[START]
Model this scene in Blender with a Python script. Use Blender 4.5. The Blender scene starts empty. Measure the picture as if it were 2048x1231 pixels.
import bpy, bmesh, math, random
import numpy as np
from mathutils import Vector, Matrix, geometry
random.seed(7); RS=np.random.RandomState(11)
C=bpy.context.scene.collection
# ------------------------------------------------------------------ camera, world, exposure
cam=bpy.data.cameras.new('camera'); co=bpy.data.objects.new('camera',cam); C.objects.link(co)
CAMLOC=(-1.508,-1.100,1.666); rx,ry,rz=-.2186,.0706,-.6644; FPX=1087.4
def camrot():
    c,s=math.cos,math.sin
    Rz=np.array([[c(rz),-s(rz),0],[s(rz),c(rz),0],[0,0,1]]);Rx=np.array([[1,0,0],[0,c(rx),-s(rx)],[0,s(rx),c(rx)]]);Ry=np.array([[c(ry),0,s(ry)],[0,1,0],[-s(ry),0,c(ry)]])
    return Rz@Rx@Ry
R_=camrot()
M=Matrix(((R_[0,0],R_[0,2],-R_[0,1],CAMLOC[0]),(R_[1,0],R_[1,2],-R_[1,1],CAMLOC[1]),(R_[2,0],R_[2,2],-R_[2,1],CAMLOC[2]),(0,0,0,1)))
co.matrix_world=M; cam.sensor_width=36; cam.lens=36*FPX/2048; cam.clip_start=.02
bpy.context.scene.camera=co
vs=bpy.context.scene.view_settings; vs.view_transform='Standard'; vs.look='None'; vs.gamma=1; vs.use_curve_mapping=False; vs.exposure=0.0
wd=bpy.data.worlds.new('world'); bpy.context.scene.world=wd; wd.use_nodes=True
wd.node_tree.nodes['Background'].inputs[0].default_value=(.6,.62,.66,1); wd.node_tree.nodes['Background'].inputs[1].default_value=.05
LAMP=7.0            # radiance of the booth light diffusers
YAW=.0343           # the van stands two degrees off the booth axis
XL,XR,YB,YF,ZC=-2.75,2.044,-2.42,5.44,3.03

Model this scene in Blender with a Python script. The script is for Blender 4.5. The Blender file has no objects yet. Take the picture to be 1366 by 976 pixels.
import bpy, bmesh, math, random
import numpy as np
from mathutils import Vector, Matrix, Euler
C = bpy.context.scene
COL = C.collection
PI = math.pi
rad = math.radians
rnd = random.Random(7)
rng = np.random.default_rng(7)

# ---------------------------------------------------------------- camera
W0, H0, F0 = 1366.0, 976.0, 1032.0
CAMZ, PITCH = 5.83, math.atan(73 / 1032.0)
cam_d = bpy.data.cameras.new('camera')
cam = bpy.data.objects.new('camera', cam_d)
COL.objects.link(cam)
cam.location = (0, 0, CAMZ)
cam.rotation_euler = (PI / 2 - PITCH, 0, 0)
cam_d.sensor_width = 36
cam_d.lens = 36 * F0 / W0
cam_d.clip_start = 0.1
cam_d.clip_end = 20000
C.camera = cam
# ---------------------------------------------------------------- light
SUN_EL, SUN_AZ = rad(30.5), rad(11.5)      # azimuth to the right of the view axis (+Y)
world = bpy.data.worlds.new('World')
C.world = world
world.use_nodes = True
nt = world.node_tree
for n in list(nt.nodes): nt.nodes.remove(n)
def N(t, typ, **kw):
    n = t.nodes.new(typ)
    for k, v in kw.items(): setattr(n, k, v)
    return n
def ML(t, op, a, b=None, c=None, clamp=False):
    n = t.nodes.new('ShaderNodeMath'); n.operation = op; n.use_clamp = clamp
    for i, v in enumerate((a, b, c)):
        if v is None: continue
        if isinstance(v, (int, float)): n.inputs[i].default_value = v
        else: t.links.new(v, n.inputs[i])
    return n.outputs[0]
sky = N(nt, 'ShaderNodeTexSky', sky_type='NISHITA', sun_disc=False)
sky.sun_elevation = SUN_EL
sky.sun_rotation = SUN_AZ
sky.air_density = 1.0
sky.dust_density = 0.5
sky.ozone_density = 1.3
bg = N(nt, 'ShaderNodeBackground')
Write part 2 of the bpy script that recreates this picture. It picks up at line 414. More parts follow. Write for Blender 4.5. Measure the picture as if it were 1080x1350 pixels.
[END]
What the exercise asks:
Reproduce every record above exactly as it appears.

Answer to this exercise:
Model this scene in Blender with a Python script. Use Blender 4.5. The Blender scene starts empty. Measure the picture as if it were 2048x1231 pixels.
import bpy, bmesh, math, random
import numpy as np
from mathutils import Vector, Matrix, geometry
random.seed(7); RS=np.random.RandomState(11)
C=bpy.context.scene.collection
# ------------------------------------------------------------------ camera, world, exposure
cam=bpy.data.cameras.new('camera'); co=bpy.data.objects.new('camera',cam); C.objects.link(co)
CAMLOC=(-1.508,-1.100,1.666); rx,ry,rz=-.2186,.0706,-.6644; FPX=1087.4
def camrot():
    c,s=math.cos,math.sin
    Rz=np.array([[c(rz),-s(rz),0],[s(rz),c(rz),0],[0,0,1]]);Rx=np.array([[1,0,0],[0,c(rx),-s(rx)],[0,s(rx),c(rx)]]);Ry=np.array([[c(ry),0,s(ry)],[0,1,0],[-s(ry),0,c(ry)]])
    return Rz@Rx@Ry
R_=camrot()
M=Matrix(((R_[0,0],R_[0,2],-R_[0,1],CAMLOC[0]),(R_[1,0],R_[1,2],-R_[1,1],CAMLOC[1]),(R_[2,0],R_[2,2],-R_[2,1],CAMLOC[2]),(0,0,0,1)))
co.matrix_world=M; cam.sensor_width=36; cam.lens=36*FPX/2048; cam.clip_start=.02
bpy.context.scene.camera=co
vs=bpy.context.scene.view_settings; vs.view_transform='Standard'; vs.look='None'; vs.gamma=1; vs.use_curve_mapping=False; vs.exposure=0.0
wd=bpy.data.worlds.new('world'); bpy.context.scene.world=wd; wd.use_nodes=True
wd.node_tree.nodes['Background'].inputs[0].default_value=(.6,.62,.66,1); wd.node_tree.nodes['Background'].inputs[1].default_value=.05
LAMP=7.0            # radiance of the booth light diffusers
YAW=.0343           # the van stands two degrees off the booth axis
XL,XR,YB,YF,ZC=-2.75,2.044,-2.42,5.44,3.03

Model this scene in Blender with a Python script. The script is for Blender 4.5. The Blender file has no objects yet. Take the picture to be 1366 by 976 pixels.
import bpy, bmesh, math, random
import numpy as np
from mathutils import Vector, Matrix, Euler
C = bpy.context.scene
COL = C.collection
PI = math.pi
rad = math.radians
rnd = random.Random(7)
rng = np.random.default_rng(7)

# ---------------------------------------------------------------- camera
W0, H0, F0 = 1366.0, 976.0, 1032.0
CAMZ, PITCH = 5.83, math.atan(73 / 1032.0)
cam_d = bpy.data.cameras.new('camera')
cam = bpy.data.objects.new('camera', cam_d)
COL.objects.link(cam)
cam.location = (0, 0, CAMZ)
cam.rotation_euler = (PI / 2 - PITCH, 0, 0)
cam_d.sensor_width = 36
cam_d.lens = 36 * F0 / W0
cam_d.clip_start = 0.1
cam_d.clip_end = 20000
C.camera = cam
# ---------------------------------------------------------------- light
SUN_EL, SUN_AZ = rad(30.5), rad(11.5)      # azimuth to the right of the view axis (+Y)
world = bpy.data.worlds.new('World')
C.world = world
world.use_nodes = True
nt = world.node_tree
for n in list(nt.nodes): nt.nodes.remove(n)
def N(t, typ, **kw):
    n = t.nodes.new(typ)
    for k, v in kw.items(): setattr(n, k, v)
    return n
def ML(t, op, a, b=None, c=None, clamp=False):
    n = t.nodes.new('ShaderNodeMath'); n.operation = op; n.use_clamp = clamp
    for i, v in enumerate((a, b, c)):
        if v is None: continue
        if isinstance(v, (int, float)): n.inputs[i].default_value = v
        else: t.links.new(v, n.inputs[i])
    return n.outputs[0]
sky = N(nt, 'ShaderNodeTexSky', sky_type='NISHITA', sun_disc=False)
sky.sun_elevation = SUN_EL
sky.sun_rotation = SUN_AZ
sky.air_density = 1.0
sky.dust_density = 0.5
sky.ozone_density = 1.3
bg = N(nt, 'ShaderNodeBackground')
Write part 2 of the bpy script that recreates this picture. It picks up at line 414. More parts follow. Write for Blender 4.5. Measure the picture as if it were 1080x1350 pixels.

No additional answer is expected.